Speaking earlier this month, one of Tunisia’s most prominent men and the head of the Al-Nahda party, Rached Ghannouchi, offered a vision that reads to me pretty much like that. An analogy he offered sums it up:

One day the Prophet passed by a group in Medina cross-pollinating palm trees and said: 'I do not see the benefit of doing so.' The Medinan people thought that that was divine revelation and stopped treating their trees which made their harvest of that year of a lesser quality. They asked him why he ordered them to do so, and he replied: you are best placed to know what is beneficial for you in your worldly affaires. Therefore, it is not the duty of religion to teach us agricultural, industrial or even governing techniques, because reason is qualified to reach these truths through the accumulation of experiences. The role of religion, however, is to answer the big question for us, those relating to our existence, origins, destiny, and the purpose for which we were created, and to provide us with a system of values and principles that would guide our thinking, behavior, and the regulations of the state to which we aspire.  

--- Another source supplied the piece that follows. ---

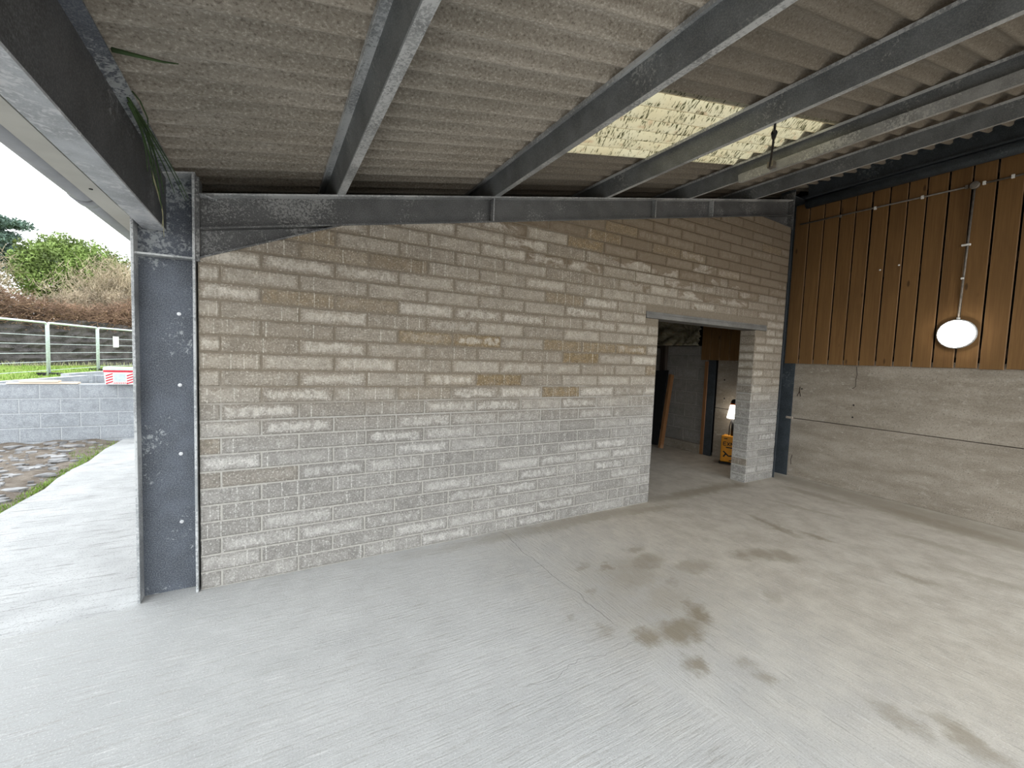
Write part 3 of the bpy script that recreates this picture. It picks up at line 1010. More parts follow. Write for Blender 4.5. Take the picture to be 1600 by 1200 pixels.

It’s a different kind of Islamism that that word usually conjures, to be sure—one that is opposed both to state-imposed religion and state-mandated non-observance in the public sphere. It’s not afraid to hold elections, hire external consultants, or ask tough economic questions. In a word, it does all the things a functional government would do. Yet it happens to be inspired to this political construction by Islam.

Yet make no mistake, this configuration of religion and state is indeed different from that which exists in the West. To assure us of the difference, Ghannouchi critiques the Western system as “a preserve of a few financial brokers owning the biggest share of capital and by extension the media, through which they ultimately control politicians.” He also has no love for countries that, like Iran or Saudi Arabia, police religious observation. “There is no value to any religious observance that is motivated through coercion. It is of no use to turn those who are disobedient to God into hypocrites through the state's coercive tools.”

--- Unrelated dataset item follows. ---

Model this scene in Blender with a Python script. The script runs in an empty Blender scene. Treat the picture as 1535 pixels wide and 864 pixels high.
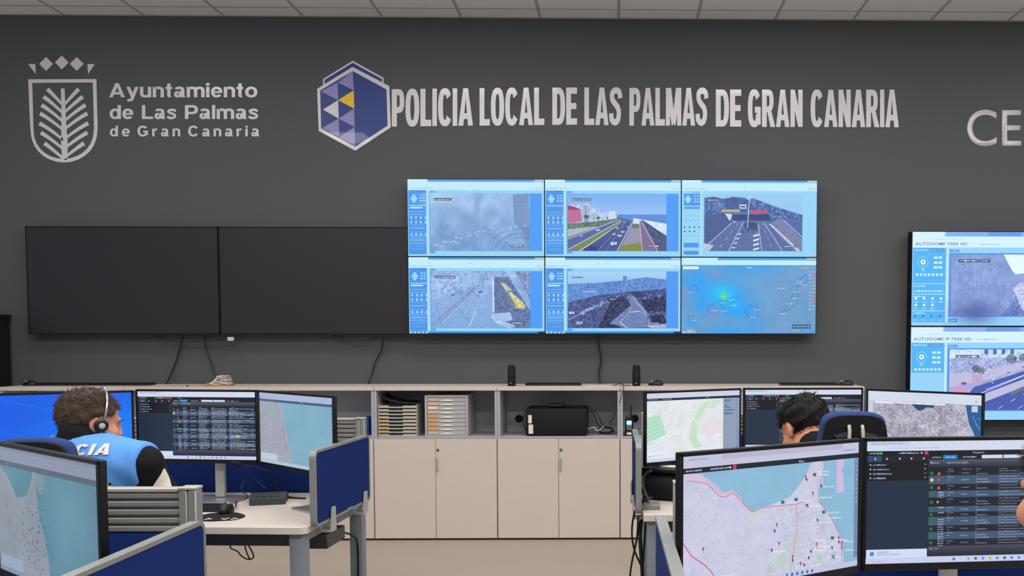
import bpy, bmesh, math, random
import numpy as np
from mathutils import Vector, Matrix
random.seed(7); rng = np.random.default_rng(5)
sc = bpy.context.scene
COL = sc.collection
PI = math.pi

# ------------------------------------------------------------------ camera
W, H = 1535, 864
FPX, PX, PY = 1390.19, 951.30, 582.77          # focal length and principal point in pixels
YAW, PITCH, ROLL = .0173, -.053, .0004
CAMP = Vector((0, -7.2444, 1.4783))
cy, sy, cp, sp = math.cos(YAW), math.sin(YAW), math.cos(PITCH), math.sin(PITCH)
fwd = Vector((sy*cp, cy*cp, sp)); right = Vector((cy, -sy, 0)); up = right.cross(fwd)
r2 = right*math.cos(ROLL)+up*math.sin(ROLL); u2 = up*math.cos(ROLL)-right*math.sin(ROLL)
cam = bpy.data.cameras.new('camera'); camo = bpy.data.objects.new('camera', cam); COL.objects.link(camo)
m = Matrix((( r2.x, u2.x, -fwd.x, CAMP.x), (r2.y, u2.y, -fwd.y, CAMP.y), (r2.z, u2.z, -fwd.z, CAMP.z), (0, 0, 0, 1)))
camo.matrix_world = m
cam.sensor_width = 36; cam.sensor_fit = 'HORIZONTAL'; cam.lens = FPX/W*36
cam.shift_x = (W/2-PX)/W; cam.shift_y = (PY-H/2)/W
cam.clip_start = .05
sc.camera = camo

def ray(x, y): return r2*((x-PX)/FPX)-u2*((y-PY)/FPX)+fwd
def at(x, y, Y):
    d = ray(x, y); t = (Y-CAMP.y)/d.y; return CAMP+d*t
def atz(x, y, Z):
    d = ray(x, y); t = (Z-CAMP.z)/d.z; return CAMP+d*t

# ------------------------------------------------------------------ world, lamps, exposure
wd = bpy.data.worlds.new('world'); sc.world = wd; wd.use_nodes = True
wd.node_tree.nodes['Background'].inputs[0].default_value = (.80, .90, 1.0, 1)
wd.node_tree.nodes['Background'].inputs[1].default_value = .55
sc.view_settings.view_transform = 'Standard'; sc.view_settings.look = 'None'
sc.view_settings.exposure = 0; sc.view_settings.gamma = 1; sc.view_settings.use_curve_mapping = False
CEIL = 3.932
def ceiling_lamp(x, y, e, s=(1.2, .6), col=(1, .96, .91)):
    l = bpy.data.lights.new('ceiling_lamp', 'AREA'); l.shape = 'RECTANGLE'; l.size, l.size_y = s
    l.energy = e; l.color = col
    o = bpy.data.objects.new('ceiling_lamp', l); o.location = (x, y, CEIL-.03); COL.objects.link(o)
for x in (-3.6, -1.2, 1.2, 3.6):
    for y, e in ((-1.75, 25), (-4.15, 40), (-6.55, 50)):
        ceiling_lamp(x, y, e*(1.12 if x > -2 else .8))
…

The whole speech is worth a read here.

Of course, it remains to be seen what these ideas will look like in practice. One of the main criticisms of the Al-Nahda party more broadly is that its leadership says one thing and its ground-level representatives believe and do another. Policymaking is a task that no Islamic-leaning party in Tunisia has ever had the chance to do. They’ll have to convince themselves and their members as much as anyone else what they have found the right balance of values.

There are also very powerful voices clamoring for more radical interpretations of the Islamist-secular divide. Salafist Muslims, for example, have been gathering every Friday in protest against the newly formed government. Secular protests often pop up in opposition.

Getting both those groups to agree that there is a middle ground will be a big challenge. But success could rest on the very technocratic skills that Al-Nahda’s Ghannouchi seems interested in honing. Kickstarting the economy going, for example, would probably go far to win hearts and minds; the unemployment rate still rages at almost 20 percent. That kind of economic struggle was one of the many factors cited as having provoked revolution one year ago. Fixing it could finally turn a new page.

Update: Case and point -- Al-Nahda is literally cleaning up the garbage, reports The National:

"One frigid night last month I went for a walk in my neighbourhood near Tunis and came upon half a dozen men pitching sacks of rubbish into the back of a pick-up van. ...The men were volunteers, it turned out, and Islamists. "From Ennahda," one of them told me when I asked. ...The impromptu rubbish collection team was a minor vignette on a small street. But it helped explain why the moderate Islamist Ennahda party - known for a common touch and seen by supporters to stand for a spirit of charity - swept elections in October."